East Ruckham is a Grade II listed building in the Mid Devon local planning authority area, England. First listed on 28 August 1987. House. 2 related planning applications.

East Ruckham

WRENN ID
other-chamber-sable
Grade
II
Local Planning Authority
Mid Devon
Country
England
Date first listed
28 August 1987
Type
House
Source
Historic England listing

Description

East Ruckham is a house, formerly a farmhouse, situated in Cruwys Morchard on Ruckham Lane. It comprises an early 16th-century core that was remodelled and extended in around the mid-17th century, with further refurbishment in the 18th and early 19th centuries. Renovations were underway at the time of survey in 1986.

The main range is built of whitewashed and rendered stone with a tiled roof (formerly thatched) with sprocketted eaves.
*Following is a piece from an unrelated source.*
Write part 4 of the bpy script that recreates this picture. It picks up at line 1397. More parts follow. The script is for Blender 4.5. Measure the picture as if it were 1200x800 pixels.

Two rear lateral stacks with tall brick shafts are present, one projecting through the roof. The wing is rendered cob with a tiled roof gabled at the end and has an axial stack with a brick shaft. An axial stack in the main range has been replaced with an aluminium flue.

The building follows an L-plan. The oldest part is a single-room north-south wing containing the core of a late medieval open hall house, possibly originally extending further north or south. In around the mid-17th century, the wing was remodelled as a kitchen when the present west-east range was added. This is a three-room single-depth block with a hall and parlour to the east, abutting the kitchen wing. The hall is heated from the projecting rear lateral stack; the parlour is heated from a stack in the right end wall. The arrangement at the left end of the range is less clear, consisting of a left end room heated from a rear lateral stack and an entrance hall with stairs against the rear wall. In the 18th and early 19th centuries, the house was refenestrated and refurbished, giving the main range an approximately symmetrical appearance. A rear right former dairy, now under the same roofline as the main east-west range, appears to be a later addition in the outer angle between the main range and kitchen wing.

The building is two storeys. The south front comprises three symmetrical left-hand bays with a central front door having panelled reveals and a rectangular fanlight, plus one further right-hand bay. Windows are predominantly 16-pane sashes, though one was missing at the time of survey and a further first-floor window on the right is a 20th-century casement. The kitchen wing, at right angles to the main range and projecting to the front, has three 20th-century sashes in the gable end. The left (west) return of the wing has a shallow brick buttress and two three-light small-pane casements; the east return has a modern door. The rear elevation of the main range has one first-floor probably 18th-century sliding sash; other windows are modern casements.

The wing roof is late medieval with side-pegged jointed cruck construction and is smoke-blackened. The roofspace was not fully accessible at survey, but some rafters, one jointed cruck truss, and most of a diagonally-set ridge survive. There is evidence of an accidental fire in the 17th-century kitchen on the ground floor, though this is unlikely to be the source of the smoke-blackening as the plaster on the chimney is unsooted. The purlins project beyond the stack where the sooting fades; the stack may have been inserted on the site of a former partition. The roof extends approximately two metres beyond the stack and was formerly hipped but has been altered to a gable. The ground floor contains a massive open kitchen fireplace with a bread oven and a rough lintel extending almost the complete width of the room above a smoking chamber with a flue said to join the main stack. A very deeply chamfered cross beam with scroll stops is charred in the centre and may be re-sited; joists have been replaced.

The main range has heavily-moulded bar-stopped cross beams throughout the hall and parlour, which are divided by a stud partition of slender scantling. The hall fireplace, with plaster stripped at survey, has a 19th-century iron chimneypiece; a large plain timber lintel above is unlikely to be the original 17th-century timber. The parlour fireplace, also open but with a metal flue, has a moulded 17th-century timber lintel. Joinery from the late 18th and early 19th-century refurbishment includes panelled doors and shutters. The roof trusses in the main range are side-pegged jointed crucks with collars lap-dovetailed onto the principals, which are mortised at the apex with a diagonally-set ridge, purlins, and rafters intact. Intermediate trusses of probably late 18th-century date are pegged and are presumed to provide additional support in each bay. A closed truss stands approximately above the partition between hall and parlour. Although the right end of the main range is hipped above the former dairy, there is a vertical wall in the roofspace at the right end of the range with a probably 16th-century arched single-light timber window whose relationship to the parlour fireplace is unclear.

This is an evolved farmhouse with interior features of architectural interest.